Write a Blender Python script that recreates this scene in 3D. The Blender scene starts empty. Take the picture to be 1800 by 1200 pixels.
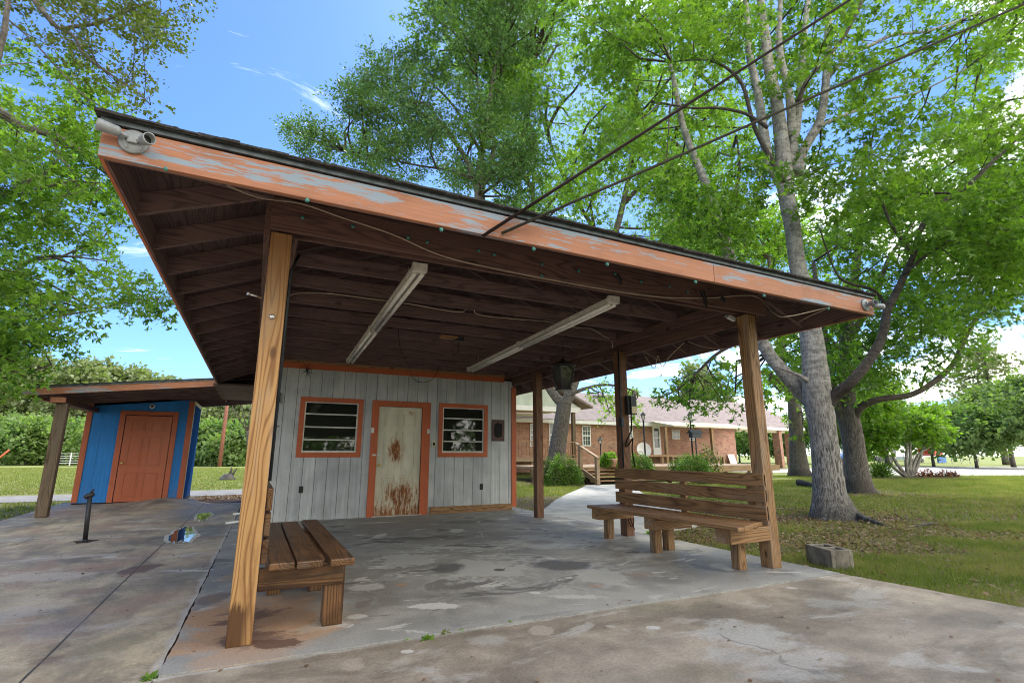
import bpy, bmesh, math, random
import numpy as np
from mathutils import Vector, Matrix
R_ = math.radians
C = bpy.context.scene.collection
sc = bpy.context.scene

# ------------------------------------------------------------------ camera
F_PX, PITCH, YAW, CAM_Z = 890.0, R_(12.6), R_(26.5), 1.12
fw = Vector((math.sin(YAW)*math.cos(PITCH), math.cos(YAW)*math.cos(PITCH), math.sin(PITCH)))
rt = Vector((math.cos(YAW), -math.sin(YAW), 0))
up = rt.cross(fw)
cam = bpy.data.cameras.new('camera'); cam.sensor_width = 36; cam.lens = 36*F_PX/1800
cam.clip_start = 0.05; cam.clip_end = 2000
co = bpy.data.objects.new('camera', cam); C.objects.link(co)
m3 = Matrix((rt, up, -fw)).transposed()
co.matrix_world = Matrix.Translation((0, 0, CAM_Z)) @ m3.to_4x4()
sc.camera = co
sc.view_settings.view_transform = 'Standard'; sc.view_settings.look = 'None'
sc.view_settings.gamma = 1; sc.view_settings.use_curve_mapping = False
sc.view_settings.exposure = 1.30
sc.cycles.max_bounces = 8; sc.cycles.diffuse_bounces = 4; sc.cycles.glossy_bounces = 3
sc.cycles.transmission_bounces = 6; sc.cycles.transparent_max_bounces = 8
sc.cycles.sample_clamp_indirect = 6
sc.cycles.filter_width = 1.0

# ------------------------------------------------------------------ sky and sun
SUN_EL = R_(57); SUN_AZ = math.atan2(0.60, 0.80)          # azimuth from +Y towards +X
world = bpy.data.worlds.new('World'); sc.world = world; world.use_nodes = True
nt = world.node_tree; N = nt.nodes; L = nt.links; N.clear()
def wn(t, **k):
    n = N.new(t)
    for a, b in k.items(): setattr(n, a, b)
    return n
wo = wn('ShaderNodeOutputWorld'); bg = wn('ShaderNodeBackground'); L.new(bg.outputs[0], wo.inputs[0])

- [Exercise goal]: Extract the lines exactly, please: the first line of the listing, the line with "sc = bpy.context.scene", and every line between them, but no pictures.

- [Written response]:
Write a Blender Python script that recreates this scene in 3D. The Blender scene starts empty. Take the picture to be 1800 by 1200 pixels.
import bpy, bmesh, math, random
import numpy as np
from mathutils import Vector, Matrix
R_ = math.radians
C = bpy.context.scene.collection
sc = bpy.context.scene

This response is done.